The subsoil below a depth of 24 inches is largely sand or gravel.
The surface soil and subsoil are variable in color and texture.
The surface soil is acid in only a few places, and the subsoil is
calcareous.
  This soil occurs in patches along the stream bottoms. The larger
areas are along Branch and West Twin Rivers. The land surface
is low and flat but is cut somewhat by stream channels. The soil
is subject to flooding but is fairly dry most of the summer. Most
of the areas have been cleared or permanent pasture, for which
use the soil is valuable. Very little of it is cultivated.

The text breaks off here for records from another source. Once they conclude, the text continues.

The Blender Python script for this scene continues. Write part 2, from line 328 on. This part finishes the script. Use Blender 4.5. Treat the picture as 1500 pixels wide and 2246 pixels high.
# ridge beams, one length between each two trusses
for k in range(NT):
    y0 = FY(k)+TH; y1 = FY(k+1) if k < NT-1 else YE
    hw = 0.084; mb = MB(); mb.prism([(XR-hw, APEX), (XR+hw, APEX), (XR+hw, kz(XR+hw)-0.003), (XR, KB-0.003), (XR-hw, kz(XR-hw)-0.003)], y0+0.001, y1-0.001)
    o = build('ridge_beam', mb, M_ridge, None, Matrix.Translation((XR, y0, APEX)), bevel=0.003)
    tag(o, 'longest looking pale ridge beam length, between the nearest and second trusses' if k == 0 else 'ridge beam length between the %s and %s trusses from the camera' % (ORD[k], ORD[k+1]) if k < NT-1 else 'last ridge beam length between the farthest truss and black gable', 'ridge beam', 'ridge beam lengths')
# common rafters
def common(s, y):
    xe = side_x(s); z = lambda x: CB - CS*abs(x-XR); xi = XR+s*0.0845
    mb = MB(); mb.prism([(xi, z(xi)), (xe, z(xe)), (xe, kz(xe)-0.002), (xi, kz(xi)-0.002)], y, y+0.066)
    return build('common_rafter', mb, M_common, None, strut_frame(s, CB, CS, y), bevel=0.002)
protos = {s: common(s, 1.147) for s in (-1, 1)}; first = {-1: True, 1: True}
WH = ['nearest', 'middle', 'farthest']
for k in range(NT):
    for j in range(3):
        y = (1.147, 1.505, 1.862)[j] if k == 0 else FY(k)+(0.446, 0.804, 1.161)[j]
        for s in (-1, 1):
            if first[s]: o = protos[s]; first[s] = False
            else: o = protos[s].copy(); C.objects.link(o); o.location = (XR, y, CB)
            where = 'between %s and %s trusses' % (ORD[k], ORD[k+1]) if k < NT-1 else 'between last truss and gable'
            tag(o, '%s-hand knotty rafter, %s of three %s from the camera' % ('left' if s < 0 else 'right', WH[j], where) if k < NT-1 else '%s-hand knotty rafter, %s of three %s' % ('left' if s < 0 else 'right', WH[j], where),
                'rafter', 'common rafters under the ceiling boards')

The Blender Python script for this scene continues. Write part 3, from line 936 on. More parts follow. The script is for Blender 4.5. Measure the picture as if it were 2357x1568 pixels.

                         COLOMA FINE SAND
  The surface soil of Coloma fine sand is grayish-brown fine sand to
a depth of 4 inches. This is underlain to a depth of 12 inches by
brownish-yellow fine sand with a very slight trace of red. Between
depths of 12 and 36 inches the material is yellow fine sand in many
places showing a brownish shade. Below a depth of 36 inches there
is pale-yellow loose porous fine sand. In one place, well records
showed the sand to be 85 feet deep.
  Coloma fine sand is a minor soil. It occurs chiefly in the northeast
quarter of the county in areas ranging from 40 to 160 acres in extent.
The land surface is undulating or gently rolling, and there are a
few low hills. Natural drainage is excessive, and crops suffer to
some extent from drought.
  Most of the land has been cleared and is now cultivated. In
Manitowoc County this is a better soil than typical Coloma fine sand
in other counties, owing probably to the presence of more limestone
material. It is devoted to general farming and the raising of some
special crops, though it is better suited to trucking.
                       PLAINFIELD FINE SAND
  The virgin surface soil of Plainfield fine sand to a depth of 2 inches
is brown loamy fine sand containing an abundance of roots and some
leaf mold. In cultivated fields the dark color and much of the
organic matter are soon lost. From 2 to 8 inches the soil is light
yellowish-brown loamy fine sand, beneath which is bright-yellow
fine sand continuous to a depth of 30 inches. Below 30 inches there
is pale-yellow fine sand containing some fine gravel and coarse sand.
  This soil occurs chiefly on lake and river terraces in the northeast
part of the county along the shore of Lake Michigan and in the
valleys of East Twin, West Twin, and Branch Rivers. The largest
area is within and bordering the city of Two Rivers. The land
surface is level or nearly level, and natural drainage is good or
excessive. Over the lower areas the water table is not more than
8 feet below the surface and in the spring is even higher. Thus
there may be an excess of moisture at times over parts of the soil.
Both surface soil and subsoil are in most places slightly acid.